また、同省では、義務教育諸学校施設費国庫負担法(昭和33年法律第81号)等に基づき、公立小・中学校の校舎等の新増改築事業又は既存校舎等の大規模改造事業を行う市町村に対し、事業に要する経費の一部として公立学校施設整備費補助金等を交付しており、公立小・中学校のコンピュータ教室は、これらの事業により整備されている。また、これと並行してコンピュ一タ教室へのコンピュータ機器の整備が進められている。
一方、学習指導要領においては、情報教育について、小学校段階では児童がコンピュータや情報通信ネットワークなどの情報手段に慣れ親しみ適切に活用する学習活動を充実することとし、中学校段階では生徒がこれらの情報手段を積極的に活用するよう学習活動の充実に努めることとしている。
そこで、コンピュータ教室の利用状況等について検査したところ、各公立小・中学校間において、コンピュータ教室の利用時間数やコンピュータを利用した授業内容に大きな開きが生じていたり、利用計画等の内容に差異が生じていたりなどしている事態が見受けられ、多額の国費を投入して整備しているコンピュータ教室等の効果的な活用の面からみて、改善の必要があると認められた。
このような事態が生じているのは、文部科学省及び都道府県において、コンピュータ教室の効果的な活用について十分な指導・助言を行っていないこと、各公立小・中学校において、補助事業により整備したコンピュータ教室等の効率的な活用のための体制の整備が十分でないことによると認められた。
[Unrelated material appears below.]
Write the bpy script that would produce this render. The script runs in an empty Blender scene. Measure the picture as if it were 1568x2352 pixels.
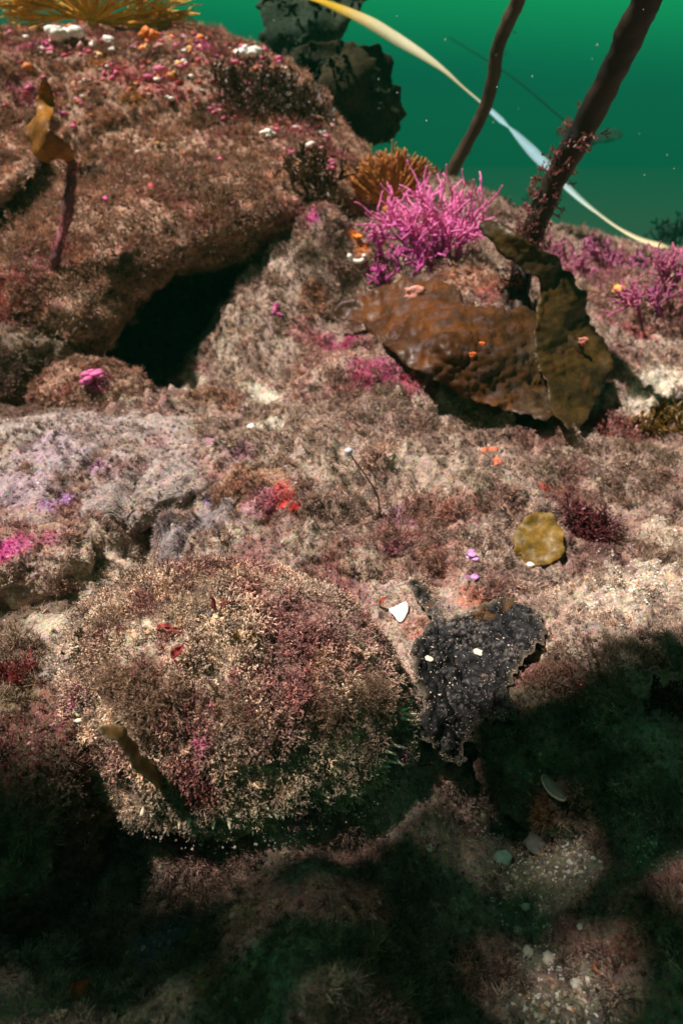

効果的な情報教育を実施していくため、コンピュータ教室等の効果的な活用を図るよう、次のとおり、文部科学大臣に対し13年11月に、会計検査院法第36条の規定により改善の意見を表示した。
(ア) 新学習指導要領の実施、学校における情報環境の整備等を踏まえ、様々な教科等においてその学習目的に応じてコンピュータ教室等を積極的に活用するよう、都道府県及び市町村に対して必要な指導・助言を行うこと
(イ) コンピュータ教室等の効果的な活用を促すよう、各学校において必要な利用計画等及び研修体制等の整備が図られるよう、都道府県及び市町村に対して必要な助言を行うこと
2 当局が講じた改善の処置
文部科学省では、本院指摘の趣旨に沿い、14年1月以降同省主催の各種会議を開催したり、同年6月に学校の教員向けの指導資料を作成したりして、次のような処置を講じた。
(ア) 各教科等の授業時間のみならず学校教育活動全体を通じてコンピュータ教室等を効果的に活用するよう、都道府県及び市町村に対し指導・助言を行った。
(イ) 各学校において利用計画を作成してコンピュータ教室等を有効活用したり、教科間の連携による指導計画を作成したり、教員がコンピュータを活用して指導を行えるものに研修体制等を改善したりするよう、都道府県及び市町村に対し助言を行った。